Dear Santa

Dear Santa,

I am a 43-year-old girl in Indianapolis. I have been very good this year. Well, except for one or two outbursts on the highway, but that’s not important.

I hope you and Mrs. Claus are fine and everyone at the North Pole is helping you get ready for your trip Sunday night.

There is only one thing I want for Christmas this year, Santa. Please, please, please don’t let Hillary Clinton run for President. I don’t think I can stand listening to her talk and talk and talk and continue to say nothing for the next two years. Haven’t we all had enough, Santa?

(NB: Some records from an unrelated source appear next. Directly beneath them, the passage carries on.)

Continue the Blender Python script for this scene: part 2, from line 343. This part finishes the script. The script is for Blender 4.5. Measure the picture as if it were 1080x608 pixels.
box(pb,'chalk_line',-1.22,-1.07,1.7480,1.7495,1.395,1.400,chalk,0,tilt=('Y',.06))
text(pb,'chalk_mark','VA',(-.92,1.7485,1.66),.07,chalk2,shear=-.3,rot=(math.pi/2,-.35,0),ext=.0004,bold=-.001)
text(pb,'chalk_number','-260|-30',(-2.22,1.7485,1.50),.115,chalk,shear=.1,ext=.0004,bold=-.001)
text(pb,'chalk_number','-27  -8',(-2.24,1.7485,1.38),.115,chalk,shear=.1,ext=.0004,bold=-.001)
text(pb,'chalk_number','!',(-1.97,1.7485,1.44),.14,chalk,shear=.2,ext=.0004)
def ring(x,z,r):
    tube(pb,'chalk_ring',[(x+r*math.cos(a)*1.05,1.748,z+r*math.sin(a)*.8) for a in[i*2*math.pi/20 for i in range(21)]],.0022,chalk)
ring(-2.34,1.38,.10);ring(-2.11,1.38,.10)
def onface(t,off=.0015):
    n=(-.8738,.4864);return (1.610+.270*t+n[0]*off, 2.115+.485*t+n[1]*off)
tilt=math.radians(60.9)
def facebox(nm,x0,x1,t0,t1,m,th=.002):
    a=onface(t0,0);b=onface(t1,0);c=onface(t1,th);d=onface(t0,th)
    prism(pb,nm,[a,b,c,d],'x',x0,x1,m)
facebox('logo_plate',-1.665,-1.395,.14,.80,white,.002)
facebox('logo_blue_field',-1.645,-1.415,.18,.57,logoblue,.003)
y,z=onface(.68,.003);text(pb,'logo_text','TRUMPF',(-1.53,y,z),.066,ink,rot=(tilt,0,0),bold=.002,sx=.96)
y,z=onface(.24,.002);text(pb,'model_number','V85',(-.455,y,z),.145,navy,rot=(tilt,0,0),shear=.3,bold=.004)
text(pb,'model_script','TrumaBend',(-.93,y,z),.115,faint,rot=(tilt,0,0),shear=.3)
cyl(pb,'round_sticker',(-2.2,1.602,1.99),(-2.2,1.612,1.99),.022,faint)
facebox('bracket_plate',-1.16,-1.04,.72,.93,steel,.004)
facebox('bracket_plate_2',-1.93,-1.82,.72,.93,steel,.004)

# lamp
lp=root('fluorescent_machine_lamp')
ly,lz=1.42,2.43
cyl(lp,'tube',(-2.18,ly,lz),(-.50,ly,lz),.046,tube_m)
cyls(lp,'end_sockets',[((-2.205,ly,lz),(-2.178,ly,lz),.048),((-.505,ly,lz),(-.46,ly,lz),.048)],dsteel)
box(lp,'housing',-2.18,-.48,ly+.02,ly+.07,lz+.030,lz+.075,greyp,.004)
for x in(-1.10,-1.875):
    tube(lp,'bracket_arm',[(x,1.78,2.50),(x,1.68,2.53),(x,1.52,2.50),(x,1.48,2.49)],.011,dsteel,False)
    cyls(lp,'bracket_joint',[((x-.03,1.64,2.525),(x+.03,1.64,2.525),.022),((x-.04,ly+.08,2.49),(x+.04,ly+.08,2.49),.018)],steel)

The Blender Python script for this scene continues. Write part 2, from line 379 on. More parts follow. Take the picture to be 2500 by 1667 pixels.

Please make her go away. I just want to scream in her stupid, stupid face. I know that's not nice, but I can't help it. She's bad, Santa, just bad. Maybe you have a job at the North Pole she could do. Clean the elves' bathrooms or something? She’s not very good at individual thought, so anything mindless would be perfect. She'll pretend to demand health care and pesky things like that, but she'll never follow through, so don't worry about anything she says really even mattering. And she loves villages, so that’s a plus, too, Santa!

And, Santa, I know you’re busy and it is a lot to ask, so if you can’t do this, I’ll understand. But if she does run and win, can you please find me a hut in Tahiti to move to? I won’t live through it, I swear, Santa. Please, I beg of you.

Thank you, Santa. I love you. Do the right thing.